■ Exercise aim: Word for word, print each line of the listing below; pictures stay out.
** Start **
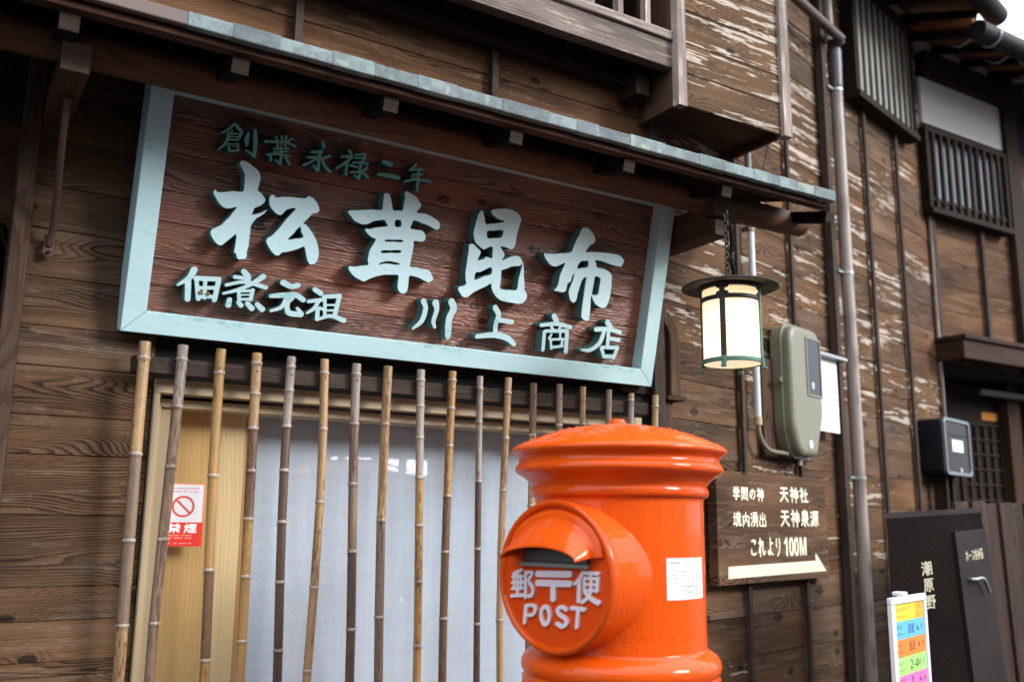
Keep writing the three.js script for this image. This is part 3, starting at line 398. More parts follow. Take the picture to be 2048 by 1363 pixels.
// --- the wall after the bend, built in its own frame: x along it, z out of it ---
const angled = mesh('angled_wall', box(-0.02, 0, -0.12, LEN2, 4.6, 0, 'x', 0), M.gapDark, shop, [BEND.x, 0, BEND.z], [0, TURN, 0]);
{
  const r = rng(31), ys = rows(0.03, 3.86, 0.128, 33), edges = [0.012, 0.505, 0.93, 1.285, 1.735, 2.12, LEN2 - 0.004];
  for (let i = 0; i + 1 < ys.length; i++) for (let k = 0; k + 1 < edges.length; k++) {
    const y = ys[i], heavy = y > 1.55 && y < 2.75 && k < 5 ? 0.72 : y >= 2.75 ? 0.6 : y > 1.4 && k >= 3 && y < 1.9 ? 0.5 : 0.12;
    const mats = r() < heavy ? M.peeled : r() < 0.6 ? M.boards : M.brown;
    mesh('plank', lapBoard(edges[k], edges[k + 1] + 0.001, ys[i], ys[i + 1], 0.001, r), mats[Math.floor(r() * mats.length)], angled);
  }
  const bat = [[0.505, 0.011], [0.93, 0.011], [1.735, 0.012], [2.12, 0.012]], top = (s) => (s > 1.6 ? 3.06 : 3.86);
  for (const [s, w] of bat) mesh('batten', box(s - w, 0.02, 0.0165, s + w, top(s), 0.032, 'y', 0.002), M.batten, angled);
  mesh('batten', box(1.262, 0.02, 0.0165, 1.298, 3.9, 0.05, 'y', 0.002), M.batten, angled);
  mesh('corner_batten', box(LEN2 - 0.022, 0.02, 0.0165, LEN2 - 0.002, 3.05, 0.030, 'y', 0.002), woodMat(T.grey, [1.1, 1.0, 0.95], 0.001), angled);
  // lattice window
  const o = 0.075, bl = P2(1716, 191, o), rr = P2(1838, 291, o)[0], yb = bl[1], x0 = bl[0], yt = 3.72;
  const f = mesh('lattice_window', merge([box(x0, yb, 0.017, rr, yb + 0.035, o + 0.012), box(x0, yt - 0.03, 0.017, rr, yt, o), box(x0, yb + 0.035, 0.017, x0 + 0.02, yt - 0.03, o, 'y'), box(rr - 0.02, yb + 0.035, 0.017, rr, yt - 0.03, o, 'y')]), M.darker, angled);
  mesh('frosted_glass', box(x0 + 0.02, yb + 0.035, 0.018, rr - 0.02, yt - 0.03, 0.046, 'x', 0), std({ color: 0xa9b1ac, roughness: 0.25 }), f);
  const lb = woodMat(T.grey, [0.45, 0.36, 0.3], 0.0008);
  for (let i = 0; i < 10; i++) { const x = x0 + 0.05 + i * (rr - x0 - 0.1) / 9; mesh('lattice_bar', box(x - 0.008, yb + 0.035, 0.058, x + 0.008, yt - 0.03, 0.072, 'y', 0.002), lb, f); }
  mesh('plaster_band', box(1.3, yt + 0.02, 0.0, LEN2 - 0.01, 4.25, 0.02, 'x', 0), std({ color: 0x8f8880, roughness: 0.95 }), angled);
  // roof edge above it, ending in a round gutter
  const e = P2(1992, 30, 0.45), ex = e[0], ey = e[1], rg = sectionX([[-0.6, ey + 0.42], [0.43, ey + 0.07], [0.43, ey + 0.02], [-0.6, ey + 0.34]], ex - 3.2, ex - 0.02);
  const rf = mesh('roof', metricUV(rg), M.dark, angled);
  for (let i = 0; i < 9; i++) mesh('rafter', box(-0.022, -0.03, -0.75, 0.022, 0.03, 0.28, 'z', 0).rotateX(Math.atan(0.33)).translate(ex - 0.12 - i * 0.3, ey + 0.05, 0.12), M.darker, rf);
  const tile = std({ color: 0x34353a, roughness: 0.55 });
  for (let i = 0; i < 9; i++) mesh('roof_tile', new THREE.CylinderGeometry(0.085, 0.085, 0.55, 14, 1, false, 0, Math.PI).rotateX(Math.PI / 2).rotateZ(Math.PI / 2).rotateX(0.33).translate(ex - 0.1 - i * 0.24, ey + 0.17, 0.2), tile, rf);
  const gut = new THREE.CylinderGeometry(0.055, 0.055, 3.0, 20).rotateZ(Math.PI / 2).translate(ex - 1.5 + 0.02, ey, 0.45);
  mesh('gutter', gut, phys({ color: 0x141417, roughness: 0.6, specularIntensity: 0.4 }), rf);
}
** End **
■ Task response:
Keep writing the three.js script for this image. This is part 3, starting at line 398. More parts follow. Take the picture to be 2048 by 1363 pixels.
// --- the wall after the bend, built in its own frame: x along it, z out of it ---
const angled = mesh('angled_wall', box(-0.02, 0, -0.12, LEN2, 4.6, 0, 'x', 0), M.gapDark, shop, [BEND.x, 0, BEND.z], [0, TURN, 0]);
{
  const r = rng(31), ys = rows(0.03, 3.86, 0.128, 33), edges = [0.012, 0.505, 0.93, 1.285, 1.735, 2.12, LEN2 - 0.004];
  for (let i = 0; i + 1 < ys.length; i++) for (let k = 0; k + 1 < edges.length; k++) {
    const y = ys[i], heavy = y > 1.55 && y < 2.75 && k < 5 ? 0.72 : y >= 2.75 ? 0.6 : y > 1.4 && k >= 3 && y < 1.9 ? 0.5 : 0.12;
    const mats = r() < heavy ? M.peeled : r() < 0.6 ? M.boards : M.brown;
    mesh('plank', lapBoard(edges[k], edges[k + 1] + 0.001, ys[i], ys[i + 1], 0.001, r), mats[Math.floor(r() * mats.length)], angled);
  }
  const bat = [[0.505, 0.011], [0.93, 0.011], [1.735, 0.012], [2.12, 0.012]], top = (s) => (s > 1.6 ? 3.06 : 3.86);
  for (const [s, w] of bat) mesh('batten', box(s - w, 0.02, 0.0165, s + w, top(s), 0.032, 'y', 0.002), M.batten, angled);
  mesh('batten', box(1.262, 0.02, 0.0165, 1.298, 3.9, 0.05, 'y', 0.002), M.batten, angled);
  mesh('corner_batten', box(LEN2 - 0.022, 0.02, 0.0165, LEN2 - 0.002, 3.05, 0.030, 'y', 0.002), woodMat(T.grey, [1.1, 1.0, 0.95], 0.001), angled);
  // lattice window
  const o = 0.075, bl = P2(1716, 191, o), rr = P2(1838, 291, o)[0], yb = bl[1], x0 = bl[0], yt = 3.72;
  const f = mesh('lattice_window', merge([box(x0, yb, 0.017, rr, yb + 0.035, o + 0.012), box(x0, yt - 0.03, 0.017, rr, yt, o), box(x0, yb + 0.035, 0.017, x0 + 0.02, yt - 0.03, o, 'y'), box(rr - 0.02, yb + 0.035, 0.017, rr, yt - 0.03, o, 'y')]), M.darker, angled);
  mesh('frosted_glass', box(x0 + 0.02, yb + 0.035, 0.018, rr - 0.02, yt - 0.03, 0.046, 'x', 0), std({ color: 0xa9b1ac, roughness: 0.25 }), f);
  const lb = woodMat(T.grey, [0.45, 0.36, 0.3], 0.0008);
  for (let i = 0; i < 10; i++) { const x = x0 + 0.05 + i * (rr - x0 - 0.1) / 9; mesh('lattice_bar', box(x - 0.008, yb + 0.035, 0.058, x + 0.008, yt - 0.03, 0.072, 'y', 0.002), lb, f); }
  mesh('plaster_band', box(1.3, yt + 0.02, 0.0, LEN2 - 0.01, 4.25, 0.02, 'x', 0), std({ color: 0x8f8880, roughness: 0.95 }), angled);
  // roof edge above it, ending in a round gutter
  const e = P2(1992, 30, 0.45), ex = e[0], ey = e[1], rg = sectionX([[-0.6, ey + 0.42], [0.43, ey + 0.07], [0.43, ey + 0.02], [-0.6, ey + 0.34]], ex - 3.2, ex - 0.02);
  const rf = mesh('roof', metricUV(rg), M.dark, angled);
  for (let i = 0; i < 9; i++) mesh('rafter', box(-0.022, -0.03, -0.75, 0.022, 0.03, 0.28, 'z', 0).rotateX(Math.atan(0.33)).translate(ex - 0.12 - i * 0.3, ey + 0.05, 0.12), M.darker, rf);
  const tile = std({ color: 0x34353a, roughness: 0.55 });
  for (let i = 0; i < 9; i++) mesh('roof_tile', new THREE.CylinderGeometry(0.085, 0.085, 0.55, 14, 1, false, 0, Math.PI).rotateX(Math.PI / 2).rotateZ(Math.PI / 2).rotateX(0.33).translate(ex - 0.1 - i * 0.24, ey + 0.17, 0.2), tile, rf);
  const gut = new THREE.CylinderGeometry(0.055, 0.055, 3.0, 20).rotateZ(Math.PI / 2).translate(ex - 1.5 + 0.02, ey, 0.45);
  mesh('gutter', gut, phys({ color: 0x141417, roughness: 0.6, specularIntensity: 0.4 }), rf);
}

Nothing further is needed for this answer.